Event location: Room 401, Arts and Social Sciences Building, Stellenbosch University

Event date and time: 30/08/2018 13:00:00


This paper poses a question in terms of the political imagination and its regulation by capitalist realism. What is the relation between the university, ideological reproduction and the political imagination? What can we claim in the name of a commons? 

If at the core of the decolonial projects and social movements is a refusal of the injustices of neoliberal capitalism and the deep-seated inequality that is a legacy of apartheid or the new forms of class apartheid, then efforts at transforming are directed towards the university as a state apparatus and ultimately present a challenge to the legitimacy of the neoliberal reorganisation of state.
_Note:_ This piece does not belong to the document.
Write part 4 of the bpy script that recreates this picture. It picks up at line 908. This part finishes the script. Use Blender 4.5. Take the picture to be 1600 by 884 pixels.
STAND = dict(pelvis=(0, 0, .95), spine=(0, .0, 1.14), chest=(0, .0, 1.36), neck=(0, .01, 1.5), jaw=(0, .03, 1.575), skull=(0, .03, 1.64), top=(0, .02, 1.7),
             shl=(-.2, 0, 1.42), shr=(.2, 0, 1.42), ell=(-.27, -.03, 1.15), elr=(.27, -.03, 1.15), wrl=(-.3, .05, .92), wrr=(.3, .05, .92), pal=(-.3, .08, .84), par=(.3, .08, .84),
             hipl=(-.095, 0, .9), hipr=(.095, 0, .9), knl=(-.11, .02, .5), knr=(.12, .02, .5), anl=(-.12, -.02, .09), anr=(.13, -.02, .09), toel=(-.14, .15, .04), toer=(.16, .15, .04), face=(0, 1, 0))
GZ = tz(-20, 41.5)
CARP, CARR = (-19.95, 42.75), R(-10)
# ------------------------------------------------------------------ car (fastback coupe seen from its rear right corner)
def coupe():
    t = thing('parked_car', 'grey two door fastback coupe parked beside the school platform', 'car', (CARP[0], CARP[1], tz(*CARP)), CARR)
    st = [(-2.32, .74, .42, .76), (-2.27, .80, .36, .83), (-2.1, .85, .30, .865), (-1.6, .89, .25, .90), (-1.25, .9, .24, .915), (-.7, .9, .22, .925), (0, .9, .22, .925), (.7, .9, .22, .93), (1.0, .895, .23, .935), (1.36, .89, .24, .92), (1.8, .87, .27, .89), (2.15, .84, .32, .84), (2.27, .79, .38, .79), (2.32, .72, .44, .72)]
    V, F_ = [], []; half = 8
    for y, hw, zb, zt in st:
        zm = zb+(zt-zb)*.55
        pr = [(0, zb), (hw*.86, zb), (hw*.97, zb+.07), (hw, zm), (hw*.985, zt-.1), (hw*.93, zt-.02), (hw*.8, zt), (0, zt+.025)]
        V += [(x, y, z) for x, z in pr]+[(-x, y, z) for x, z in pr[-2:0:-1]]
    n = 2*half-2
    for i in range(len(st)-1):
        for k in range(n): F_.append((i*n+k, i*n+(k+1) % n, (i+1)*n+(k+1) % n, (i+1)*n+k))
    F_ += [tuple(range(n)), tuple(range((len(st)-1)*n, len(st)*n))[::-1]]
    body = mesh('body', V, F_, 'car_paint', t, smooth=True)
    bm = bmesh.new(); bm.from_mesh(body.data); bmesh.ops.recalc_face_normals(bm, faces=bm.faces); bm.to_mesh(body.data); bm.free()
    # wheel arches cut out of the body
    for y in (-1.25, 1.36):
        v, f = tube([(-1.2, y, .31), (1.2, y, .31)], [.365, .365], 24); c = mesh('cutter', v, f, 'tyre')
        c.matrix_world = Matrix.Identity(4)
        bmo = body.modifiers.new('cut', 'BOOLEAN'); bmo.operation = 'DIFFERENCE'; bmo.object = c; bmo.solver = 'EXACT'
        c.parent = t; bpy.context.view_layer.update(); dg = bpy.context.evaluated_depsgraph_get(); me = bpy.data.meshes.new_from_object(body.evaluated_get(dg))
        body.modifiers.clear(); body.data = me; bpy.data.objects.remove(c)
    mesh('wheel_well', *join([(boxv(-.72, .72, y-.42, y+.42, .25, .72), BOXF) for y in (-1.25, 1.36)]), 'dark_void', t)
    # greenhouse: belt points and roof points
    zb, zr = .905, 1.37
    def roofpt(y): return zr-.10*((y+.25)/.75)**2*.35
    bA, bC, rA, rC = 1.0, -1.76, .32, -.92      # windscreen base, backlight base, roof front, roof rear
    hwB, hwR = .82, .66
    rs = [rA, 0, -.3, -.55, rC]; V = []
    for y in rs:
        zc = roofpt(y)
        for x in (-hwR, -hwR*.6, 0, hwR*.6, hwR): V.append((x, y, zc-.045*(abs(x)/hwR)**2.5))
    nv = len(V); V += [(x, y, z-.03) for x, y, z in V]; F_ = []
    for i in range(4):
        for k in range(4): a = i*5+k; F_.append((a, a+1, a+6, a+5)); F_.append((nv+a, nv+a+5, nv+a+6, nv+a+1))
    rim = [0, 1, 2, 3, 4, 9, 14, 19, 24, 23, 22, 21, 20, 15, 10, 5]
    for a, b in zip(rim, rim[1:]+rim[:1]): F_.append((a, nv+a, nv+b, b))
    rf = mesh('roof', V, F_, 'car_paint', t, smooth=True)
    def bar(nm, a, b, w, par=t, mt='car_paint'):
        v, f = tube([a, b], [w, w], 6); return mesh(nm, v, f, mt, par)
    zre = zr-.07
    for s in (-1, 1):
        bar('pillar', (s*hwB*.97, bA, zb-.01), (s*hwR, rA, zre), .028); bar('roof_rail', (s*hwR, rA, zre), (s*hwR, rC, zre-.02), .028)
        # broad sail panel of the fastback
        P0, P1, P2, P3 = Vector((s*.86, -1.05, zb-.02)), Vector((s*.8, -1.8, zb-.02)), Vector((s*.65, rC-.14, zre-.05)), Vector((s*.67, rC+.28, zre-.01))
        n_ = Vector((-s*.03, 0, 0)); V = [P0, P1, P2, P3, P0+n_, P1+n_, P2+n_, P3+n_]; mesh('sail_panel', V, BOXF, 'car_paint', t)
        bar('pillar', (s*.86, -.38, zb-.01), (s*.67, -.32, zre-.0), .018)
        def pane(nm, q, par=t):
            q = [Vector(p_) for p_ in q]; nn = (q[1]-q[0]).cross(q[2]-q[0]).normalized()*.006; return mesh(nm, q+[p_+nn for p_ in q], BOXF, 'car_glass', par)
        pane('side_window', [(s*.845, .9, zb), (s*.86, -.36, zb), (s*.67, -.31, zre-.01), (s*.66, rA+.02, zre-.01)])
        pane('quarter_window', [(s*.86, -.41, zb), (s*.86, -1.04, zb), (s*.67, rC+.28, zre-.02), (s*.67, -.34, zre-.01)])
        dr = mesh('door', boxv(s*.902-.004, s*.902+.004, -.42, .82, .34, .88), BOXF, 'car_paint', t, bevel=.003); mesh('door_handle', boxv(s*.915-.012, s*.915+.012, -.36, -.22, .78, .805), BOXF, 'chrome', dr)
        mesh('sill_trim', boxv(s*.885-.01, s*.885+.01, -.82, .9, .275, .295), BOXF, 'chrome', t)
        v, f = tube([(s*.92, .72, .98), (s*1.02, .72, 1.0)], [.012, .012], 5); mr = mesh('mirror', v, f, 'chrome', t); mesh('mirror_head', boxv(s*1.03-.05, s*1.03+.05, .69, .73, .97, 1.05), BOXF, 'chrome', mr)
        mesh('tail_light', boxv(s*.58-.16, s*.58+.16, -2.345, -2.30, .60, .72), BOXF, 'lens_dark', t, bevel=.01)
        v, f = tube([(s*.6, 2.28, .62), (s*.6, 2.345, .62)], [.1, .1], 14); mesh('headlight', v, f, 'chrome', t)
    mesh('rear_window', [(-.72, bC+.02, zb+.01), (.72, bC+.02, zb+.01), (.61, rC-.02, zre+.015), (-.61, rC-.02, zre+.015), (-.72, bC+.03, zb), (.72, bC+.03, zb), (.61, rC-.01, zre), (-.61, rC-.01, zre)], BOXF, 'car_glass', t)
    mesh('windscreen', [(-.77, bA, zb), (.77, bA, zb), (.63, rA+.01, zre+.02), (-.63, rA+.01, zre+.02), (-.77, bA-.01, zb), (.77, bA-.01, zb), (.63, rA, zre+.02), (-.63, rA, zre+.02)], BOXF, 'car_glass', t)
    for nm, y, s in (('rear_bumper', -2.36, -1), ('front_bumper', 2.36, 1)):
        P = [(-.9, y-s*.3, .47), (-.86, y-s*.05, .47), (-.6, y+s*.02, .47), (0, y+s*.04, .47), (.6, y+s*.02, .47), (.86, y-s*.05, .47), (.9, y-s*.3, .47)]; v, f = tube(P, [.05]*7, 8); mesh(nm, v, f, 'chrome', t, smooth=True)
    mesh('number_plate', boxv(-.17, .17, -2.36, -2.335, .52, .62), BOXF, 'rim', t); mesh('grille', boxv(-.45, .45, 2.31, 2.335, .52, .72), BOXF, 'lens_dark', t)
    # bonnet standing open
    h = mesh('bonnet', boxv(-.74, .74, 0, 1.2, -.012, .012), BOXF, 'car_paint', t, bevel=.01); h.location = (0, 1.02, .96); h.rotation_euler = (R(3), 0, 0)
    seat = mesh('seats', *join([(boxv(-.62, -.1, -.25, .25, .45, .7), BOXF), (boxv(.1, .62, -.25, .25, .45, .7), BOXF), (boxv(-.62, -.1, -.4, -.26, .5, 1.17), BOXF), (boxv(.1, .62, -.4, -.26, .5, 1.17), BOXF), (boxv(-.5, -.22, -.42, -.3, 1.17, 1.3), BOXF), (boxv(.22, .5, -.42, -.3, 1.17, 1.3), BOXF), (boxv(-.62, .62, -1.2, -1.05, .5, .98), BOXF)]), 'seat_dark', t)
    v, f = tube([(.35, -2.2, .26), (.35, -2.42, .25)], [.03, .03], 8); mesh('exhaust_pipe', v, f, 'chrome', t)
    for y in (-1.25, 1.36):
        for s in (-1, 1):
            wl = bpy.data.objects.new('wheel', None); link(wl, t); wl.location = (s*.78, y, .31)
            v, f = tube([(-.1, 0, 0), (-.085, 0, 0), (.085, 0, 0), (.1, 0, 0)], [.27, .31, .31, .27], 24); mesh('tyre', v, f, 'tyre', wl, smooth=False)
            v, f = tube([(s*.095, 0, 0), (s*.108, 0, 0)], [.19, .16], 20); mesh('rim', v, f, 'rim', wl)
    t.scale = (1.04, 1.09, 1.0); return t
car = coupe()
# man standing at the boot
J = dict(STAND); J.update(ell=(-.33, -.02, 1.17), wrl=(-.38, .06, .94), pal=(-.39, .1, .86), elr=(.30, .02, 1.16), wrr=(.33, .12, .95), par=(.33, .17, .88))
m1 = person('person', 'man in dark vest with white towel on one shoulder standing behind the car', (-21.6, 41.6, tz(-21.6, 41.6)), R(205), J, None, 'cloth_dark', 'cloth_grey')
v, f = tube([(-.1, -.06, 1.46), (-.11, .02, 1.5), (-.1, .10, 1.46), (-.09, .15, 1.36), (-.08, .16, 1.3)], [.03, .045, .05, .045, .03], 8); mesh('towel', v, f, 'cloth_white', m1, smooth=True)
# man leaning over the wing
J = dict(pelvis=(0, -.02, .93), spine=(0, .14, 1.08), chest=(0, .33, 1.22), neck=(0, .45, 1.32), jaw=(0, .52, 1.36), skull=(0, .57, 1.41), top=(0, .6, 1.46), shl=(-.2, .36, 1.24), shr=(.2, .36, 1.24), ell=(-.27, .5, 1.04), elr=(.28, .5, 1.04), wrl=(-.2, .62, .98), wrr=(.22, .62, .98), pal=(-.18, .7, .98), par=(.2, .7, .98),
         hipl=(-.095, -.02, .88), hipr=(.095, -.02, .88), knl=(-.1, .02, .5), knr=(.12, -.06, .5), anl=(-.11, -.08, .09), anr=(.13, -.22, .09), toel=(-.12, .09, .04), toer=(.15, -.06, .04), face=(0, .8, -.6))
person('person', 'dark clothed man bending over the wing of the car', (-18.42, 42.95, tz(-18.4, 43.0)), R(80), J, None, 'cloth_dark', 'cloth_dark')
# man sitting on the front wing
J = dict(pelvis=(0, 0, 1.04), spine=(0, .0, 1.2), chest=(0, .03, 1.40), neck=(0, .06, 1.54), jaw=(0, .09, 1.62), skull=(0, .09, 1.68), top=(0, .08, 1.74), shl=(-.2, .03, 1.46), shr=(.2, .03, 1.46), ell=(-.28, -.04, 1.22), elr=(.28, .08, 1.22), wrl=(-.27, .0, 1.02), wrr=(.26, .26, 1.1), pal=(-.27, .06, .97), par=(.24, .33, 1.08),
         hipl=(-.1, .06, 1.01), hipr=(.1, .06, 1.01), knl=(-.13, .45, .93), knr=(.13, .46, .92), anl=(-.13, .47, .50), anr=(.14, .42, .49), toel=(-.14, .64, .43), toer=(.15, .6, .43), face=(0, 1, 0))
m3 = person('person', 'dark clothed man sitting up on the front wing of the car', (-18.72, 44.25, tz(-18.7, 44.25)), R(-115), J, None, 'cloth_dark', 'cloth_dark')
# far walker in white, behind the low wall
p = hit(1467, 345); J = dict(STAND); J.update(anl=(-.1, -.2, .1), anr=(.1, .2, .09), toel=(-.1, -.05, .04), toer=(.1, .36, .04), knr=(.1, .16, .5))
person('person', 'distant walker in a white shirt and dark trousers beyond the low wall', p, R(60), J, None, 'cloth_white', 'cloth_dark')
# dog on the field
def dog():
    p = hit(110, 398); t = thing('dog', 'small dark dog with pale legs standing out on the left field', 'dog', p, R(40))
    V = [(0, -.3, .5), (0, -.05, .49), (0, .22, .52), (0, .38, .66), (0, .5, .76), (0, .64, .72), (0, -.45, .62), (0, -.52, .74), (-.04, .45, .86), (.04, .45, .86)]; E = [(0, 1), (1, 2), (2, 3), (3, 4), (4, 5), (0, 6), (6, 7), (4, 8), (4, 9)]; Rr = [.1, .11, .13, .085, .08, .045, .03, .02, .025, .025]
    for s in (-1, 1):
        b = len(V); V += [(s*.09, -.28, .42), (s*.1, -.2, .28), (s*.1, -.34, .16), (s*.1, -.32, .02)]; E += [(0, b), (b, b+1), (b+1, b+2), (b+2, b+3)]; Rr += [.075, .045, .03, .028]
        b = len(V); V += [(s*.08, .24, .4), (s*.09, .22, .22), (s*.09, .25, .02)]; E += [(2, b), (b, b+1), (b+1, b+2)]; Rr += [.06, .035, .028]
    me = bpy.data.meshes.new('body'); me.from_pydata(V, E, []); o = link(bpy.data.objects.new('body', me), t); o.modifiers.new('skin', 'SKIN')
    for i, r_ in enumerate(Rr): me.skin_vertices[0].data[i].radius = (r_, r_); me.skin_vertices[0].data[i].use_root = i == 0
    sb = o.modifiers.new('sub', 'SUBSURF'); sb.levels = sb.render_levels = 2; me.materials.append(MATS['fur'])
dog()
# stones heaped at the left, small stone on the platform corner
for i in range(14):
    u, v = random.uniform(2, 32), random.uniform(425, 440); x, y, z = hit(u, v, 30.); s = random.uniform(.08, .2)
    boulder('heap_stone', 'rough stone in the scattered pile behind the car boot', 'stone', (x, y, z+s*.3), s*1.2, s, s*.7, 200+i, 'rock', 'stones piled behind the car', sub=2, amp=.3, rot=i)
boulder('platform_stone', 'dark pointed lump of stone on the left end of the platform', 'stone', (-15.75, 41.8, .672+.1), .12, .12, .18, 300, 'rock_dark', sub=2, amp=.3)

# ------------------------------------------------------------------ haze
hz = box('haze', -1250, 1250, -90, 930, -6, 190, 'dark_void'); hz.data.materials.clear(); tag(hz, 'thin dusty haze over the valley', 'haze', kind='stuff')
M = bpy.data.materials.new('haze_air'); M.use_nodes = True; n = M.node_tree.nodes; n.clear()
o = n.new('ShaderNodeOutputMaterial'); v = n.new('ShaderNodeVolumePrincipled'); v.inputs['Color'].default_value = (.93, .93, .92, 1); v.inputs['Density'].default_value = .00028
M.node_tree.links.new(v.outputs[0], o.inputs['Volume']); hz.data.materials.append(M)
I am interested the nature of State that is being contested, but also the state of mind, where the word state implies a mental or emotional condition. Thinking with Lauren Berlant’s work on cruel optimistic relations, I speculate on the South African university’s shared ideological complicities. I argue against its emphasis on the production of a subject that is in synch with the reproduction of capital, and well-suited for insertion into its structures. This is evidence of the role universities plays in sustaining the enduring fantasy of ‘the good life’. Therefore, a mode of inquiry that asks questions about the affective registers of the present enables us to assess the ways we keep returning to the scene of a fantasy of the good life in our individual or collective imaginer. To invest optimism in an object it is to project that investment towards the future, to say with all good conscience that better days lie ahead. But structural inequalities and social insecurities indicate that it matters little what one feel about the ROI of one’s faith, better days can feel distant, and we might be left feeling disappointed, neither upward nor mobile, in fact we may even feel ourselves confined to a life of attrition in which we carry around the excess baggage and hard materiality of the quotidian. And yet here we are optimistically living on even when that optimism feels like depression, anger, dissent or protest. What magnetizes the university’s desire and fidelity to a certain mode of production, even when that mode proves painfully unsustainable?